* _TO BE DONE_
Return the full listing exactly as it is written.

* _EXTRACTED INFORMATION_

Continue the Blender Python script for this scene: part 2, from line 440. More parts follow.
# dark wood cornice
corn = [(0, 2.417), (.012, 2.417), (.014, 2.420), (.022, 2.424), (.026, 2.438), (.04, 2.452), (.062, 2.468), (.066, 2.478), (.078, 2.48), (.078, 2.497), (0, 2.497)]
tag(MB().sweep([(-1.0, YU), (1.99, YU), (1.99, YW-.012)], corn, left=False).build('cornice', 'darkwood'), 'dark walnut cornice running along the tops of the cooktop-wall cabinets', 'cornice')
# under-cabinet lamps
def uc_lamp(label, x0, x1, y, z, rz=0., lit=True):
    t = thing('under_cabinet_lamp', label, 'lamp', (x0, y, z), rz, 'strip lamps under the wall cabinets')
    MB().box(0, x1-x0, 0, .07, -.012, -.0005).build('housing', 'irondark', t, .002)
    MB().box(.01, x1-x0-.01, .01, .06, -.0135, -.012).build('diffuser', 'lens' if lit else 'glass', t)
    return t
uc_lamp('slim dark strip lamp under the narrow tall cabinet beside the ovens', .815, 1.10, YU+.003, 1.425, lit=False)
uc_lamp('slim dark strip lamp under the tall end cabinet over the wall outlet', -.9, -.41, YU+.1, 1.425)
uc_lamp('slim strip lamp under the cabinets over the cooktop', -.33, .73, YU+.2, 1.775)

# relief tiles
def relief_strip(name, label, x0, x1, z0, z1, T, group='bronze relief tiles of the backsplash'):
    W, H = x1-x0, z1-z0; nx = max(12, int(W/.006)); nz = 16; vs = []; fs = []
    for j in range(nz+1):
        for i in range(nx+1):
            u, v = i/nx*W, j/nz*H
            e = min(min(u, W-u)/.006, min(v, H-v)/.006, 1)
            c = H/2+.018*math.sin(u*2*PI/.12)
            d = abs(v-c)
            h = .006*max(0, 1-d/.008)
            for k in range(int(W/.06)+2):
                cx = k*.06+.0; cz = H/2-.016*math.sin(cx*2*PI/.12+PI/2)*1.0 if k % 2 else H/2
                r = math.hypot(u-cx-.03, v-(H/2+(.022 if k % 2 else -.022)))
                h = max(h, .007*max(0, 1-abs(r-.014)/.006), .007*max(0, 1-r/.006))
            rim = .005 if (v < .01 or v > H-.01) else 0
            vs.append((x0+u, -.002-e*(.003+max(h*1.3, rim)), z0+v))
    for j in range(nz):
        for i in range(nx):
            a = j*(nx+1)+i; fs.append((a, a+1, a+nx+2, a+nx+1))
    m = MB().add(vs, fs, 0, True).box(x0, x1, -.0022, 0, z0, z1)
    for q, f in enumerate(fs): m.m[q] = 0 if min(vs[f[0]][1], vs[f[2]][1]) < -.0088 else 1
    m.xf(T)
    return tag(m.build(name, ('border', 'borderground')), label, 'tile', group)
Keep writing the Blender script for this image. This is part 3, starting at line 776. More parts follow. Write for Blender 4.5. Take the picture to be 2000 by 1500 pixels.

* _COMPLETED EXERCISE_
Continue the Blender Python script for this scene: part 2, from line 440. More parts follow.
# dark wood cornice
corn = [(0, 2.417), (.012, 2.417), (.014, 2.420), (.022, 2.424), (.026, 2.438), (.04, 2.452), (.062, 2.468), (.066, 2.478), (.078, 2.48), (.078, 2.497), (0, 2.497)]
tag(MB().sweep([(-1.0, YU), (1.99, YU), (1.99, YW-.012)], corn, left=False).build('cornice', 'darkwood'), 'dark walnut cornice running along the tops of the cooktop-wall cabinets', 'cornice')
# under-cabinet lamps
def uc_lamp(label, x0, x1, y, z, rz=0., lit=True):
    t = thing('under_cabinet_lamp', label, 'lamp', (x0, y, z), rz, 'strip lamps under the wall cabinets')
    MB().box(0, x1-x0, 0, .07, -.012, -.0005).build('housing', 'irondark', t, .002)
    MB().box(.01, x1-x0-.01, .01, .06, -.0135, -.012).build('diffuser', 'lens' if lit else 'glass', t)
    return t
uc_lamp('slim dark strip lamp under the narrow tall cabinet beside the ovens', .815, 1.10, YU+.003, 1.425, lit=False)
uc_lamp('slim dark strip lamp under the tall end cabinet over the wall outlet', -.9, -.41, YU+.1, 1.425)
uc_lamp('slim strip lamp under the cabinets over the cooktop', -.33, .73, YU+.2, 1.775)

# relief tiles
def relief_strip(name, label, x0, x1, z0, z1, T, group='bronze relief tiles of the backsplash'):
    W, H = x1-x0, z1-z0; nx = max(12, int(W/.006)); nz = 16; vs = []; fs = []
    for j in range(nz+1):
        for i in range(nx+1):
            u, v = i/nx*W, j/nz*H
            e = min(min(u, W-u)/.006, min(v, H-v)/.006, 1)
            c = H/2+.018*math.sin(u*2*PI/.12)
            d = abs(v-c)
            h = .006*max(0, 1-d/.008)
            for k in range(int(W/.06)+2):
                cx = k*.06+.0; cz = H/2-.016*math.sin(cx*2*PI/.12+PI/2)*1.0 if k % 2 else H/2
                r = math.hypot(u-cx-.03, v-(H/2+(.022 if k % 2 else -.022)))
                h = max(h, .007*max(0, 1-abs(r-.014)/.006), .007*max(0, 1-r/.006))
            rim = .005 if (v < .01 or v > H-.01) else 0
            vs.append((x0+u, -.002-e*(.003+max(h*1.3, rim)), z0+v))
    for j in range(nz):
        for i in range(nx):
            a = j*(nx+1)+i; fs.append((a, a+1, a+nx+2, a+nx+1))
    m = MB().add(vs, fs, 0, True).box(x0, x1, -.0022, 0, z0, z1)
    for q, f in enumerate(fs): m.m[q] = 0 if min(vs[f[0]][1], vs[f[2]][1]) < -.0088 else 1
    m.xf(T)
    return tag(m.build(name, ('border', 'borderground')), label, 'tile', group)
Keep writing the Blender script for this image. This is part 3, starting at line 776. More parts follow. Write for Blender 4.5. Take the picture to be 2000 by 1500 pixels.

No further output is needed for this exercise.